蒸発

観劇日時/15.8.8. 18:00~19:20
劇団名/intro
公演形態/札幌演劇シーズン2015夏

作・演出/イトウワカナ 映像/古跡哲平
音楽/佐々木隆介 振付/東海林靖志
音響/近松祐貴 照明/菅原省吾
舞台デザイン/川崎舞 美術製作/高橋詳幸
舞台監督/橋本一生 宣伝イラストレーション/針 
宣伝美術/本間いずみ
制作/富樫佐知子 
協力/水戸もえみ・佐藤紫穂・伊藤咲・
さっぽろ天神山アートスタジオ・劇団アトリエ・劇団オガワ・静と動・
大悪党スペシャル

劇場名/ターミナルプラザ ことにPATOS

交わらない心情の過激な身体表現

居間らしい空間、灰色に塗られた背景の壁の部分には浅い階段様の突起があり二階へ登れるようにも見えるが、ところどころに陶器などが置かれているから飾り棚のようにも見える。部屋中に白っぽい容器のような物、バケツや丼、小皿などが置かれ、開幕前からポツンポツンと本水の雨だれが落ちている。
何年ぶりかでこの家の二男夫婦(=潮見太郎・菜摘)が訪ねて来て、この雨漏り状態の実家に驚く。
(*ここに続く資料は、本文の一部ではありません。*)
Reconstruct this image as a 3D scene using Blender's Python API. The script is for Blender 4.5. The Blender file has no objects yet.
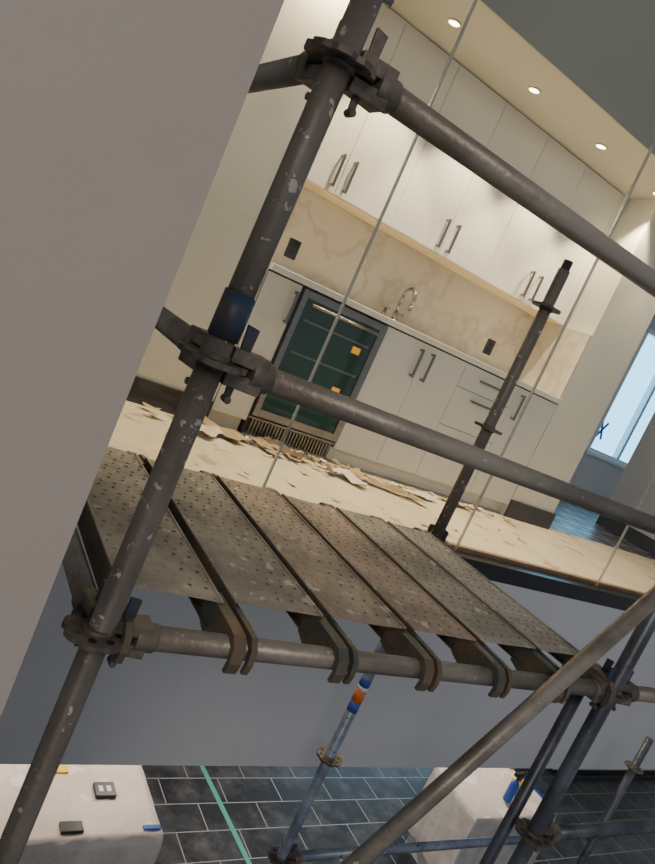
import bpy, bmesh, math, random
from mathutils import Vector, Matrix, noise
random.seed(7)
C=bpy.context.scene.collection
# ---------------------------------------------------------------- materials
def mat(name,col,rough=.5,metal=0,col2=None,nscale=5,spk=None,spk_t=.62,spk_s=30,bump=0,bscale=40,lo=.4,hi=.6,stretch=None):
    m=bpy.data.materials.new(name);m.use_nodes=True
    N=m.node_tree.nodes;L=m.node_tree.links;p=N['Principled BSDF']
    p.inputs['Base Color'].default_value=(*col,1);p.inputs['Roughness'].default_value=rough;p.inputs['Metallic'].default_value=metal
    tc=N.new('ShaderNodeTexCoord');mp=N.new('ShaderNodeMapping');L.new(tc.outputs['Object'],mp.inputs[0])
    if stretch: mp.inputs['Scale'].default_value=stretch
    out=None
    if col2 is not None:
        n=N.new('ShaderNodeTexNoise');n.inputs['Scale'].default_value=nscale;n.inputs['Detail'].default_value=8;n.inputs['Roughness'].default_value=.65
        L.new(mp.outputs[0],n.inputs['Vector'])
        r=N.new('ShaderNodeValToRGB');r.color_ramp.elements[0].position=lo;r.color_ramp.elements[1].position=hi
        r.color_ramp.elements[0].color=(*col,1);r.color_ramp.elements[1].color=(*col2,1)
        L.new(n.outputs['Fac'],r.inputs[0]);out=r.outputs[0]
    if spk is not None:
        n=N.new('ShaderNodeTexNoise');n.inputs['Scale'].default_value=spk_s;n.inputs['Detail'].default_value=5
        L.new(tc.outputs['Object'],n.inputs['Vector'])
        r=N.new('ShaderNodeValToRGB');r.color_ramp.elements[0].position=spk_t;r.color_ramp.elements[1].position=spk_t+.03
        L.new(n.outputs['Fac'],r.inputs[0])
        mx=N.new('ShaderNodeMix');mx.data_type='RGBA';L.new(r.outputs[0],mx.inputs[0])
        if out: L.new(out,mx.inputs[6])
        else: mx.inputs[6].default_value=(*col,1)
        mx.inputs[7].default_value=(*spk,1);out=mx.outputs[2]
    if out: L.new(out,p.inputs['Base Color'])
    if bump:
        n=N.new('ShaderNodeTexNoise');n.inputs['Scale'].default_value=bscale;n.inputs['Detail'].default_value=6
        L.new(tc.outputs['Object'],n.inputs['Vector'])
        b=N.new('ShaderNodeBump');b.inputs['Strength'].default_value=bump;b.inputs['Distance'].default_value=.01
        L.new(n.outputs['Fac'],b.inputs['Height']);L.new(b.outputs[0],p.inputs['Normal'])
    return m
def emis(name,col,s):
    m=bpy.data.materials.new(name);m.use_nodes=True
    p=m.node_tree.nodes['Principled BSDF'];p.inputs['Base Color'].default_value=(*col,1)
    p.inputs['Emission Color'].default_value=(*col,1);p.inputs['Emission Strength'].default_value=s
    return m
def tile(name,c1,c2,mort,w,h,rough,off=.5,ms=.006,vein=(.18,.185,.195)):
    m=bpy.data.materials.new(name);m.use_nodes=True
    N=m.node_tree.nodes;L=m.node_tree.links;p=N['Principled BSDF']
    tc=N.new('ShaderNodeTexCoord');b=N.new('ShaderNodeTexBrick');L.new(tc.outputs['Object'],b.inputs['Vector'])
    b.offset=off;b.inputs['Scale'].default_value=1;b.inputs['Brick Width'].default_value=w;b.inputs['Row Height'].default_value=h
    b.inputs['Mortar Size'].default_value=ms;b.inputs['Mortar Smooth'].default_value=.1
    b.inputs['Color1'].default_value=(*c1,1);b.inputs['Color2'].default_value=(*c2,1);b.inputs['Mortar'].default_value=(*mort,1)
    n=N.new('ShaderNodeTexNoise');n.inputs['Scale'].default_value=2.5;n.inputs['Detail'].default_value=10;n.inputs['Roughness'].default_value=.72;L.new(tc.outputs['Object'],n.inputs['Vector'])
    r=N.new('ShaderNodeValToRGB');r.color_ramp.elements[0].position=.46;r.color_ramp.elements[1].position=.72
    r.color_ramp.elements[0].color=(0,0,0,1);r.color_ramp.elements[1].color=(.7,.7,.7,1);L.new(n.outputs['Fac'],r.inputs[0])
    mx=N.new('ShaderNodeMix');mx.data_type='RGBA';L.new(r.outputs[0],mx.inputs[0]);L.new(b.outputs['Color'],mx.inputs[6]);mx.inputs[7].default_value=(*vein,1)
    L.new(mx.outputs[2],p.inputs['Base Color']);p.inputs['Roughness'].default_value=rough
    return m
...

一足先に来ていた独身の兄(=佐藤剛)は、もう馴れたという。老犬・成田(=のしろゆう子)だけが同居する一人暮らしの老母(=宮沢りえ蔵)は、お勝手の雨漏りが激しいので雨合羽を着ている。従兄(=松崎修)や近所に住む男(=有田哲)などが次々と訪れる。
この6人が過去の様々な確執の経緯や現在の生き方を巡って激論する。だがそれは具体的に表現されるわけじゃない。それぞれの心情を何となく遠回しに、でもその度に身体は無意識に狂ったように激しく何ともいいようのない極端な動作で動き回る。
話は連絡の着かなかった末妹の回想に至って、この食い違った想いのクレージィ・ダンスの衝撃は頂点に至る。激しい雨の音と背面の壁に映る雨の映像がダンスに共鳴するように次第に激化する。最後に冷蔵庫から取り出したのは長兄が用意したバースディケーキで、今日はその妹の誕生日なのだ。今宵は消息不明の、皆から愛され、でも疎外されたその妹の30回目のお祝いの席だったのだ。
具体的ではなく過激に拡張表現された、その心情の技法に強く圧倒される。東海林靖志の振付が普通ではない。

犬は、ときどき人間の声で、この何とか努力しても相交わらない人たちの心境と状況とを解説するのだが、それが邪魔にならず、観ている人に柔らかく届く役柄の面白い存在だった。